Sacred Lands and Spiritual Landscapes, papers from the spring 2013 Cherry Hill Seminary symposium, edited by Wendy Griffin, is now available for purchase from CHS.
Contents
Preface, Holli Emore
Introduction, Ronald Hutton
The Land Within, Wendy Griffin
Song of the Cattahoochee: On Being a Southern (Pagan) Witch in Atlanta’s Urban Landscape, Sara Amis
Glastonbury Syndrome: An Ecstatic Moment in Pilgrimage, Christina Beard-Moose
Born-Again Pagans: An Industrial Band Discovers Sea, Hill, and Wood, Hayes Hampton
Into the Sacred Woods: The Inner and Outer Value of a Pagan Sense of Place, Elinor Predota
Betwixt and Between the I-and-Thou, Jeffrey Albaugh
The Persistence of Romanticism in Contemporary Pagan Thought, Chas S. Clifton
My article includes comments on those by Predota, Albaugh, and Hampton, since I served as respondent to the panel session in which they were presented.

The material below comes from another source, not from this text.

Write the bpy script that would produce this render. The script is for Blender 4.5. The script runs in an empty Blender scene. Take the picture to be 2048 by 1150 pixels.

The “industrial band” was Coil, but Hampton had a little surprise awaiting him. Even though the book was produced by the Druidic house of ADF Publishing, a weird typo crept in. All of the chapter’s running heads (except two, oddly) read “Born Again Christians.”
“The return of the repressed,” he said wryly.
Printing and publishing are infested with gremlins, I always say.